The problem: Beneath this instruction is a block of data; output from it exactly the lines that run from the one containing "Reconstruct this image" through the one containing "return Vector((xc * k, Y, HC + dz * k))", inclusive.

Records provided:
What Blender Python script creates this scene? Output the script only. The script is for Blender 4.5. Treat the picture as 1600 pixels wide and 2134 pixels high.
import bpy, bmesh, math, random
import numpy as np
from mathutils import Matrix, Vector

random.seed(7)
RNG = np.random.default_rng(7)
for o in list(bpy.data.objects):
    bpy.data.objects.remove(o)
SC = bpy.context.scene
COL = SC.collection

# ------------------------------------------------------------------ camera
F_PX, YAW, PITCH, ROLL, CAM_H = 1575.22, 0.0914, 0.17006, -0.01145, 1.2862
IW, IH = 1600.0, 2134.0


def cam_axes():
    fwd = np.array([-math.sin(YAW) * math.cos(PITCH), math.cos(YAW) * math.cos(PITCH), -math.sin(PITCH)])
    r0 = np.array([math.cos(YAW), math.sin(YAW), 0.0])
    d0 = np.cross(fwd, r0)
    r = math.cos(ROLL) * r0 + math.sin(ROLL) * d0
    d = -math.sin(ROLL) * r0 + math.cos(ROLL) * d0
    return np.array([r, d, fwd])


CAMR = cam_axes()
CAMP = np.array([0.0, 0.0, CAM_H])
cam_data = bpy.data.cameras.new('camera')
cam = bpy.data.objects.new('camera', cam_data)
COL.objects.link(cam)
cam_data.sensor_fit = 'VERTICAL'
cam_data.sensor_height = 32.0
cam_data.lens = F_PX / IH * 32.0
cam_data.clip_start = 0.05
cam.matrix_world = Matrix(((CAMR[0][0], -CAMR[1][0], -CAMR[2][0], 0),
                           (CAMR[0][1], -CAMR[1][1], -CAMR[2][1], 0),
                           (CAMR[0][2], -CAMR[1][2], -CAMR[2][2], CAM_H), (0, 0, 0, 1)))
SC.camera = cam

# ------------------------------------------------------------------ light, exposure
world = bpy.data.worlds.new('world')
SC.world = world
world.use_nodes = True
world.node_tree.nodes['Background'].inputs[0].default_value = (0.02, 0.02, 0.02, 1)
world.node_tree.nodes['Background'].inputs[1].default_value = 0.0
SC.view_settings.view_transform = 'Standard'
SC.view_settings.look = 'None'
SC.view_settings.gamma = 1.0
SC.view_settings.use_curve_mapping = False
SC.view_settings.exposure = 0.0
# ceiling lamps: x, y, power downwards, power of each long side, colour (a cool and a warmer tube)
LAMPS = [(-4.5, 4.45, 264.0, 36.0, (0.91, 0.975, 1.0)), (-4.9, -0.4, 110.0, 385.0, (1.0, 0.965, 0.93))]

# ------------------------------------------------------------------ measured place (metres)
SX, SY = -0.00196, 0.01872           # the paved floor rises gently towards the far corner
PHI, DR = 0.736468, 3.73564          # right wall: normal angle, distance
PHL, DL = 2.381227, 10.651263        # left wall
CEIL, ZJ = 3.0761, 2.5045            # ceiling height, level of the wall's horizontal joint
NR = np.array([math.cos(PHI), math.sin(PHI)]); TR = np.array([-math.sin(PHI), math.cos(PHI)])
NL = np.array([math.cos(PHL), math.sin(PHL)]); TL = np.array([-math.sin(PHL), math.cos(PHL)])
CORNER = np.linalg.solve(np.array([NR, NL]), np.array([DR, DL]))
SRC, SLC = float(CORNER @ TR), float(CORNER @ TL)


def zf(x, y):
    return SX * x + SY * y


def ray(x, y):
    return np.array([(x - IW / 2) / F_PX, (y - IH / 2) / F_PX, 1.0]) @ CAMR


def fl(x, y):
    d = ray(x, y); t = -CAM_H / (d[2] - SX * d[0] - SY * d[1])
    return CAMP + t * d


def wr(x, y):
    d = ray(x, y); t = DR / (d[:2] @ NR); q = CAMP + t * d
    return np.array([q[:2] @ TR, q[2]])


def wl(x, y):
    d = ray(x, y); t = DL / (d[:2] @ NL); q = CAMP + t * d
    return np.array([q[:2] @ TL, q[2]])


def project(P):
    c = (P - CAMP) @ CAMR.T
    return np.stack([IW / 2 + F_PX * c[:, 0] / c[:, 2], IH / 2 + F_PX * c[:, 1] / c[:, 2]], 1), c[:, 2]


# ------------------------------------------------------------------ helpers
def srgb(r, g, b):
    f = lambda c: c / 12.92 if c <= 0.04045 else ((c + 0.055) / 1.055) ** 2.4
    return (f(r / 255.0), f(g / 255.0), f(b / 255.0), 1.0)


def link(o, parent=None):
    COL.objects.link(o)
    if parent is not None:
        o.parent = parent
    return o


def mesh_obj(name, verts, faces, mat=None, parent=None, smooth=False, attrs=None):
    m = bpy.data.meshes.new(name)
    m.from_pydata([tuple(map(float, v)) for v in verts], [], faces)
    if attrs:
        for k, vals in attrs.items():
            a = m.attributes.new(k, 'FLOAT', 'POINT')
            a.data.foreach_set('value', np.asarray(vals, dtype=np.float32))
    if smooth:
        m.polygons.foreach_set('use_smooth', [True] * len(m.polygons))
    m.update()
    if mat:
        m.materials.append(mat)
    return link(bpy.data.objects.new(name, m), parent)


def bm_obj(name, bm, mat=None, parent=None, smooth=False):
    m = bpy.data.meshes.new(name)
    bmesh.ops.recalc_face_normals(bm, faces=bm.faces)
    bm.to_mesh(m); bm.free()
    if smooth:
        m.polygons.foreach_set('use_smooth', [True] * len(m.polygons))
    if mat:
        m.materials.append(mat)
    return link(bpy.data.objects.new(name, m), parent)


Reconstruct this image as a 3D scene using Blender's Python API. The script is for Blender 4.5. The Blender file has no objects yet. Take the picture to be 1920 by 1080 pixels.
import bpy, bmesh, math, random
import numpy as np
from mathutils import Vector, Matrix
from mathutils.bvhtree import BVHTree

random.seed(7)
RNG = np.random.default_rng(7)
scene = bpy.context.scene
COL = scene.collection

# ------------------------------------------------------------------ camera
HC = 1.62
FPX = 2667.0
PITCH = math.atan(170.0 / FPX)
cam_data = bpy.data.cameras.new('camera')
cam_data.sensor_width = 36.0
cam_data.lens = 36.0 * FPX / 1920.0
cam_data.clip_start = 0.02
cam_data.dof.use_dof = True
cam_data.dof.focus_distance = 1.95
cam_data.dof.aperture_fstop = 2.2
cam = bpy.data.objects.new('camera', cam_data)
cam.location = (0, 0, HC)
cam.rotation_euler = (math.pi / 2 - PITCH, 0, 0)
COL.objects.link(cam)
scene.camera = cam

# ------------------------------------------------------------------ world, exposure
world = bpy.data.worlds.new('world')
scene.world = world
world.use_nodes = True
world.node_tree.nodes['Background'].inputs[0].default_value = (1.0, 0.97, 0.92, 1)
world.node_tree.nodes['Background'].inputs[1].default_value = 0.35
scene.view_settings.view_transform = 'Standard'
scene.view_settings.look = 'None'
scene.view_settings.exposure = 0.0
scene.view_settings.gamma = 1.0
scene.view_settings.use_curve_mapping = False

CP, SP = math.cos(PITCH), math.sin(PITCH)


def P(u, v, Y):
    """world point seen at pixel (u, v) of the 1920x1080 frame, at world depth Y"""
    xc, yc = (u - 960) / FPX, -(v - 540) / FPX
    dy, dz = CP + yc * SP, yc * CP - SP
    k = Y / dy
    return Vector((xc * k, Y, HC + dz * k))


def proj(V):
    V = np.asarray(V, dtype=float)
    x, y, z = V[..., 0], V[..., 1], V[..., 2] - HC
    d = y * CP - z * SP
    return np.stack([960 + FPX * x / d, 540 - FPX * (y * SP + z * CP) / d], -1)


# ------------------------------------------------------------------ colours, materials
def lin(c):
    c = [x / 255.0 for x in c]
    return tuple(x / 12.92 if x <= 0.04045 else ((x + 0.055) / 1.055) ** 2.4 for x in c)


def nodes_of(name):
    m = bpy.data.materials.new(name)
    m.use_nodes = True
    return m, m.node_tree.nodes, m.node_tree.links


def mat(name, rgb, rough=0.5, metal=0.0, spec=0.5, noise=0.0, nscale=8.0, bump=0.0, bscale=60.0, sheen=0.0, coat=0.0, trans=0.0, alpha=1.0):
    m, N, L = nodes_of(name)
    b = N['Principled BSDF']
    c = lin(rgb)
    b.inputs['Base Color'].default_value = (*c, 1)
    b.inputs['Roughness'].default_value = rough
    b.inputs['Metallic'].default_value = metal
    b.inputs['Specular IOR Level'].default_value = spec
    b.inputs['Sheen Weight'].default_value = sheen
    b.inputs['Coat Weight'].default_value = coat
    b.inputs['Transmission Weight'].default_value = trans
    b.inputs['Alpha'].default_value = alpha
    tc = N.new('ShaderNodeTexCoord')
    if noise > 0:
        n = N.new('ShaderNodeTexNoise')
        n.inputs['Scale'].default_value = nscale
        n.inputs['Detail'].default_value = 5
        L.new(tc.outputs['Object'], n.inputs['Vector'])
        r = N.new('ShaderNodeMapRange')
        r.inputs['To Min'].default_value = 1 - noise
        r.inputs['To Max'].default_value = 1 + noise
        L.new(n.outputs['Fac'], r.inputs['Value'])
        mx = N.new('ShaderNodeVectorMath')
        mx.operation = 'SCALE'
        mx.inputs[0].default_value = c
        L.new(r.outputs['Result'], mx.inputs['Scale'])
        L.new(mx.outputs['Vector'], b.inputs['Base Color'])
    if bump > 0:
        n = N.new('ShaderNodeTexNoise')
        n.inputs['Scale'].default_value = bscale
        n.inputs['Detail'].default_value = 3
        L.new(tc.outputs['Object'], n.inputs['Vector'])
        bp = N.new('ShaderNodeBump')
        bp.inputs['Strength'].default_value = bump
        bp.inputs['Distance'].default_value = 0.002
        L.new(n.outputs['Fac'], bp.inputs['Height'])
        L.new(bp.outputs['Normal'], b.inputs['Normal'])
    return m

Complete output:
Reconstruct this image as a 3D scene using Blender's Python API. The script is for Blender 4.5. The Blender file has no objects yet. Take the picture to be 1920 by 1080 pixels.
import bpy, bmesh, math, random
import numpy as np
from mathutils import Vector, Matrix
from mathutils.bvhtree import BVHTree

random.seed(7)
RNG = np.random.default_rng(7)
scene = bpy.context.scene
COL = scene.collection

# ------------------------------------------------------------------ camera
HC = 1.62
FPX = 2667.0
PITCH = math.atan(170.0 / FPX)
cam_data = bpy.data.cameras.new('camera')
cam_data.sensor_width = 36.0
cam_data.lens = 36.0 * FPX / 1920.0
cam_data.clip_start = 0.02
cam_data.dof.use_dof = True
cam_data.dof.focus_distance = 1.95
cam_data.dof.aperture_fstop = 2.2
cam = bpy.data.objects.new('camera', cam_data)
cam.location = (0, 0, HC)
cam.rotation_euler = (math.pi / 2 - PITCH, 0, 0)
COL.objects.link(cam)
scene.camera = cam

# ------------------------------------------------------------------ world, exposure
world = bpy.data.worlds.new('world')
scene.world = world
world.use_nodes = True
world.node_tree.nodes['Background'].inputs[0].default_value = (1.0, 0.97, 0.92, 1)
world.node_tree.nodes['Background'].inputs[1].default_value = 0.35
scene.view_settings.view_transform = 'Standard'
scene.view_settings.look = 'None'
scene.view_settings.exposure = 0.0
scene.view_settings.gamma = 1.0
scene.view_settings.use_curve_mapping = False

CP, SP = math.cos(PITCH), math.sin(PITCH)


def P(u, v, Y):
    """world point seen at pixel (u, v) of the 1920x1080 frame, at world depth Y"""
    xc, yc = (u - 960) / FPX, -(v - 540) / FPX
    dy, dz = CP + yc * SP, yc * CP - SP
    k = Y / dy
    return Vector((xc * k, Y, HC + dz * k))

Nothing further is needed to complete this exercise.